**Required work:**
Examine each line of the data. Copy those that contain the string "from".

<<<<

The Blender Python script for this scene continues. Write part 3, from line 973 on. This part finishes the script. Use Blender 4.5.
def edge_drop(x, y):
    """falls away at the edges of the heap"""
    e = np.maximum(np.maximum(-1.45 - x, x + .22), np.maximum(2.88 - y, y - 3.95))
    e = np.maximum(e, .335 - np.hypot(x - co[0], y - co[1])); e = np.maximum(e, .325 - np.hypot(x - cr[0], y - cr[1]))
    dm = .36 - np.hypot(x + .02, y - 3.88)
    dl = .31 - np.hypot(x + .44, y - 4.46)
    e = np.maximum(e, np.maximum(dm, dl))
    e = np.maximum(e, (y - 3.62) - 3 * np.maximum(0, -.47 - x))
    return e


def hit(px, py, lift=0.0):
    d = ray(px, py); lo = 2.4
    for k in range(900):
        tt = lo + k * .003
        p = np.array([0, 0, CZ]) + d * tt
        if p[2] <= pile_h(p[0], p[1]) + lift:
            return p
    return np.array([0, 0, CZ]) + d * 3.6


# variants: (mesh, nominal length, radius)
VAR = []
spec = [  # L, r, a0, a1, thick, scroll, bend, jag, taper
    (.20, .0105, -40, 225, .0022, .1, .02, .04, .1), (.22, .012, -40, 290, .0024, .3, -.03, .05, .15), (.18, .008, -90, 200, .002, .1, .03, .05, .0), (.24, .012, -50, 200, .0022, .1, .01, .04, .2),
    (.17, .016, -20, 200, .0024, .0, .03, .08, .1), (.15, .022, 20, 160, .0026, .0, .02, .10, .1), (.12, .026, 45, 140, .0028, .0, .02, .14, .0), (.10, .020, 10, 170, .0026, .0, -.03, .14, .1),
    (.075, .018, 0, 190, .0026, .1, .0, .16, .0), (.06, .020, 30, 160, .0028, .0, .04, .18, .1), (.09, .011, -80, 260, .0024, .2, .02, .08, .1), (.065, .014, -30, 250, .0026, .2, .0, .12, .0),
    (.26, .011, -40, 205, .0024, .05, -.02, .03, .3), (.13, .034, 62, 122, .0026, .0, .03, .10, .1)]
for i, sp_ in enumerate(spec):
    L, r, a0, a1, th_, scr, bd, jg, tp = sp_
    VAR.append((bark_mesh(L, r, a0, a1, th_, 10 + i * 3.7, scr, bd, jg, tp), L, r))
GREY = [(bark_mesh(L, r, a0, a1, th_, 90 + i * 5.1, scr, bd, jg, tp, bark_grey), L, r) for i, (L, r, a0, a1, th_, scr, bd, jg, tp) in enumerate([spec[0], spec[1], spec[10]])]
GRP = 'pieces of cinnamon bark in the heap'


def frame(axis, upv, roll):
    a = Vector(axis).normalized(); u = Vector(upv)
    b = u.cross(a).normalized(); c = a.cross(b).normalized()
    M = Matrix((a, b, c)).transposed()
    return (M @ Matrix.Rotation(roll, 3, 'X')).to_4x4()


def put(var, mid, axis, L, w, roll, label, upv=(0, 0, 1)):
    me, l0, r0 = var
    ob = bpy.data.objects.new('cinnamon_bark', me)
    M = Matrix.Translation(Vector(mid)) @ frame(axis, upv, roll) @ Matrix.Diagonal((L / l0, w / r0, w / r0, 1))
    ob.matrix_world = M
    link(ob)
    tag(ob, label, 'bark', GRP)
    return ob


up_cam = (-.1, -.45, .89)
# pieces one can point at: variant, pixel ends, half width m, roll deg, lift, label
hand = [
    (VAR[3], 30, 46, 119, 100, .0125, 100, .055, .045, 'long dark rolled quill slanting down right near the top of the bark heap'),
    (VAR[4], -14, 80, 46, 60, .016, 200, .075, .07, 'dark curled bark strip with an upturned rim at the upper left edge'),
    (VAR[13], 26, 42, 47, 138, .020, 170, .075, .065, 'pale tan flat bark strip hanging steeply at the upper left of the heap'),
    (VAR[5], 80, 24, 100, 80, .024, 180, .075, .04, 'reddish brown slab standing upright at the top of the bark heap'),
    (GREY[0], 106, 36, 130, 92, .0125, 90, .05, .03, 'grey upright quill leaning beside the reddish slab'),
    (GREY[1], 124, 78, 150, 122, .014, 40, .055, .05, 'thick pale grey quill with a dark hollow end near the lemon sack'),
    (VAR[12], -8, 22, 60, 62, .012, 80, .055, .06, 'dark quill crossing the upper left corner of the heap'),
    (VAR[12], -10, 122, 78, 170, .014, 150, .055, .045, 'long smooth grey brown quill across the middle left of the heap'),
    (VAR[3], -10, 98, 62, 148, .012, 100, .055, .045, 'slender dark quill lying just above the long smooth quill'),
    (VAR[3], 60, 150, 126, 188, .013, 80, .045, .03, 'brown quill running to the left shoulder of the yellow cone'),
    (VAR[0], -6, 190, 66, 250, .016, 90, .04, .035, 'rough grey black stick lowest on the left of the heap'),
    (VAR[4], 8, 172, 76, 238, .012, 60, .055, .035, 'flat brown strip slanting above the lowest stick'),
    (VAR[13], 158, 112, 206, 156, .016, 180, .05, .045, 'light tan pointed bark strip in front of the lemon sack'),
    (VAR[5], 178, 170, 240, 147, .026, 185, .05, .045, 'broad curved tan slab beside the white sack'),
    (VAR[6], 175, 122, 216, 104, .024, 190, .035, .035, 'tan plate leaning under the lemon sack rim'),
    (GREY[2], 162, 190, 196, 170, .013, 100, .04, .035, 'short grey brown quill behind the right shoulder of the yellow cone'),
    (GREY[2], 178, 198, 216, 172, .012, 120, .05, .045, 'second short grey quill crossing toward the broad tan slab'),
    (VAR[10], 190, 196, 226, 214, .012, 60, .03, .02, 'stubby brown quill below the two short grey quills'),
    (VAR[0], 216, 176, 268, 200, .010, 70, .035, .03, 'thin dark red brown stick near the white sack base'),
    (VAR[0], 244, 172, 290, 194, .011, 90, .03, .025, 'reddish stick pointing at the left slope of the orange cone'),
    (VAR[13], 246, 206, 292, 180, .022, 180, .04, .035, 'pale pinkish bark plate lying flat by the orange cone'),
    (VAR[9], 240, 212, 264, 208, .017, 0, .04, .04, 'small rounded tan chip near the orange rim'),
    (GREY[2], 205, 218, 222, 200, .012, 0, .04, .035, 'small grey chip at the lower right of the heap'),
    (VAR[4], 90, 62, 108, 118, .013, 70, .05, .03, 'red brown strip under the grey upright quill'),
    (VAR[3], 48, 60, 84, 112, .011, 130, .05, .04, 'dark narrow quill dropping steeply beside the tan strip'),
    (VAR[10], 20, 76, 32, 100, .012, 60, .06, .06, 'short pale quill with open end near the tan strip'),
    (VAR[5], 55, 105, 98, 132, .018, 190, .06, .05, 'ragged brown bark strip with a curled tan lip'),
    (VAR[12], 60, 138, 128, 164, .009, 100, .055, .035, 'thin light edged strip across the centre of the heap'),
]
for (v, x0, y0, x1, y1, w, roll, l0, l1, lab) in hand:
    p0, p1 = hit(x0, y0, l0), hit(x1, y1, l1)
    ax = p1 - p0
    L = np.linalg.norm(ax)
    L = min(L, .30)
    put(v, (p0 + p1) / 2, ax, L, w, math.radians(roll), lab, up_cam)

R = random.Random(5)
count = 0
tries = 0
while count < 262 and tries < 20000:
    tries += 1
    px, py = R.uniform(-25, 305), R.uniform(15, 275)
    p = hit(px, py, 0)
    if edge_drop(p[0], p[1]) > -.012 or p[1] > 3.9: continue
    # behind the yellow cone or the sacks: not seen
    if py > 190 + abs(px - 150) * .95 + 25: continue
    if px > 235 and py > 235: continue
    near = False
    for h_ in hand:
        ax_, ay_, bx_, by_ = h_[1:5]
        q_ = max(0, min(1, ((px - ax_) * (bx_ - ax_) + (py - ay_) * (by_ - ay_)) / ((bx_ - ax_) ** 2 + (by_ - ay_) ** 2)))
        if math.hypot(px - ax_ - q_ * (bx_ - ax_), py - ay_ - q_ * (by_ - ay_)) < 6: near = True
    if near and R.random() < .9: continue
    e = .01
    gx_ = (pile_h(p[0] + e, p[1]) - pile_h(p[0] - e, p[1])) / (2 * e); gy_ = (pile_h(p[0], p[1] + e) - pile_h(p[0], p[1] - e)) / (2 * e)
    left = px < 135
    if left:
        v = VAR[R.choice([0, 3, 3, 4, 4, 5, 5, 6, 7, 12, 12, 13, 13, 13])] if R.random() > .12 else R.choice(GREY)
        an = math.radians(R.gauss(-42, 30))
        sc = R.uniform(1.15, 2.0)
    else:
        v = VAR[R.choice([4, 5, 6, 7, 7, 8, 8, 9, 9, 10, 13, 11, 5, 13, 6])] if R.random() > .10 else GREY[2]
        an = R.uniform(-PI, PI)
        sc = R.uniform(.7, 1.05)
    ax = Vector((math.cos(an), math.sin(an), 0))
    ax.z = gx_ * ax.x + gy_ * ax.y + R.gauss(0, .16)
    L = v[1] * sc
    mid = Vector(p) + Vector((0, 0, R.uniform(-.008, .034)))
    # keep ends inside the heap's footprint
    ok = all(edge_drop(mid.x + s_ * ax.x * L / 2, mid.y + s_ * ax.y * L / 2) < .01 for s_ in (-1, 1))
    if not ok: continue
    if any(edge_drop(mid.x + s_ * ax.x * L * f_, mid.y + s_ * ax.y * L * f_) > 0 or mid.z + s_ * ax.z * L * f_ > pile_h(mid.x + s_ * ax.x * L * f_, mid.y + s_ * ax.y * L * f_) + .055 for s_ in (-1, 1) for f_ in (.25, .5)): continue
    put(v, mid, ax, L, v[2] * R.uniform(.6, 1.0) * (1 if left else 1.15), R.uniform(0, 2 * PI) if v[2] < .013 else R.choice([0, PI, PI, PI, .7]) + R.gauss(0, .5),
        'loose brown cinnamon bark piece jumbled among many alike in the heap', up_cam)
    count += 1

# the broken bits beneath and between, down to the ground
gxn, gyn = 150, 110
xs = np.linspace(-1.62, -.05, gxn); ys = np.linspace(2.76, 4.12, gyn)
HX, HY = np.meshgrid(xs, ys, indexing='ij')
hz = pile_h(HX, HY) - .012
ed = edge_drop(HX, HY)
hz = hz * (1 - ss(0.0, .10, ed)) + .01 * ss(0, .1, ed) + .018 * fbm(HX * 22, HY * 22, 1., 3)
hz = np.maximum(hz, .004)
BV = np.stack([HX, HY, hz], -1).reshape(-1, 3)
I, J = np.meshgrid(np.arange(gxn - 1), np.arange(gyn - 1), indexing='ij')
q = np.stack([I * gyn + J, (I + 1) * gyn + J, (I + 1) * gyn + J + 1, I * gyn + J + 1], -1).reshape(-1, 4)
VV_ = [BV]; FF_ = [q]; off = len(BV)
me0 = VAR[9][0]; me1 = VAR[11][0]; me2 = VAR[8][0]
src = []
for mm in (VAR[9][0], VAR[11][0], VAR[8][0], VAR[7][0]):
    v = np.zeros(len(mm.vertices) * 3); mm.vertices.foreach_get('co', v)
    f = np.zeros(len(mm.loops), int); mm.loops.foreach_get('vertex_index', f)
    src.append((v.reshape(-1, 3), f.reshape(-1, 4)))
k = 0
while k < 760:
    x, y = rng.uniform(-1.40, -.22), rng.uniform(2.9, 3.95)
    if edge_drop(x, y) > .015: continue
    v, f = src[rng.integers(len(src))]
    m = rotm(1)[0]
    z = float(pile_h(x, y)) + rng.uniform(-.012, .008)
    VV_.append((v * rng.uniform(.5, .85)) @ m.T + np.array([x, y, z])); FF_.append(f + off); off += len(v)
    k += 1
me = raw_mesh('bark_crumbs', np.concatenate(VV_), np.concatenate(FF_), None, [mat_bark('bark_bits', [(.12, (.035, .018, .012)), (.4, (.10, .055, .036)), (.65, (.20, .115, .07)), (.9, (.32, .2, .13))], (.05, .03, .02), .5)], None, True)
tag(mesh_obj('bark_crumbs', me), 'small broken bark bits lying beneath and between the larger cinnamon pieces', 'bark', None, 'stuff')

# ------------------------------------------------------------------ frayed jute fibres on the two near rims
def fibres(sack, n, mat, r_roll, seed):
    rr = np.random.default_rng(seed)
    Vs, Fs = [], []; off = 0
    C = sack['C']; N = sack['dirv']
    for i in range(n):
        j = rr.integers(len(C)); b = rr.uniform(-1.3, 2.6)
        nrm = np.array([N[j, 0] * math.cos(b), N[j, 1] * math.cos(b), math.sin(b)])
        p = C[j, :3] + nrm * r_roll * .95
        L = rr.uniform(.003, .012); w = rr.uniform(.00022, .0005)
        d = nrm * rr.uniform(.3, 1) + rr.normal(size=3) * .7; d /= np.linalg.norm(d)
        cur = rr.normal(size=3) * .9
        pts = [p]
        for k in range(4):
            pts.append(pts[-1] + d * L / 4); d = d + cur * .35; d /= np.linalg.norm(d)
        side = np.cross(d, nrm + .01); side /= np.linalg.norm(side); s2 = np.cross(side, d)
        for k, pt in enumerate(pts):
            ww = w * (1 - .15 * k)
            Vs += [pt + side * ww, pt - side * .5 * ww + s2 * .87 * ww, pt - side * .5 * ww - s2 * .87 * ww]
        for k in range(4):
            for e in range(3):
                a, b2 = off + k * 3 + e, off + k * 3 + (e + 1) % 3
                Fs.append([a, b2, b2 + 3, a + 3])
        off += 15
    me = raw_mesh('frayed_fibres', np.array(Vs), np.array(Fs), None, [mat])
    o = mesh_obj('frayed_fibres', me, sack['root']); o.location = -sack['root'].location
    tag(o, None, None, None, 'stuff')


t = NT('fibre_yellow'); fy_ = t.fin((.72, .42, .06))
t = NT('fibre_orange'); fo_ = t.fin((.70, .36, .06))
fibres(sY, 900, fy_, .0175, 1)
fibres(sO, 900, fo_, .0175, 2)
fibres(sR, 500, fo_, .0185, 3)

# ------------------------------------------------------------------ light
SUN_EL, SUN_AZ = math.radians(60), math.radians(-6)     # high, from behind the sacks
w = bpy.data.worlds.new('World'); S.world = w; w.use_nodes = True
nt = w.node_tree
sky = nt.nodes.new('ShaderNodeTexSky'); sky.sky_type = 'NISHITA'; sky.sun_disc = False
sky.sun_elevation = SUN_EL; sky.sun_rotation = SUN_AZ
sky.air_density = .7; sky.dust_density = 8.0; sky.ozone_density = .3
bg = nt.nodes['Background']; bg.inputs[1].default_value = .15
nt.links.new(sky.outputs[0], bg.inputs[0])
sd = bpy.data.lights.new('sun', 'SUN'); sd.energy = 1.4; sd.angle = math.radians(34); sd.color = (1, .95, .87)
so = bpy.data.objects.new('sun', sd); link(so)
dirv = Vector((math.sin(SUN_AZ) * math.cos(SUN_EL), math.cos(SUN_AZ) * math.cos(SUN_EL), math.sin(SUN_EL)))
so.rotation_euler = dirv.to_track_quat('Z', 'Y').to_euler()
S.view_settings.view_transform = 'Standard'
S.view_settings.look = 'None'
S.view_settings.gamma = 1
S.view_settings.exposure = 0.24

>>>>

**Task output:**
The Blender Python script for this scene continues. Write part 3, from line 973 on. This part finishes the script. Use Blender 4.5.
SUN_EL, SUN_AZ = math.radians(60), math.radians(-6)     # high, from behind the sacks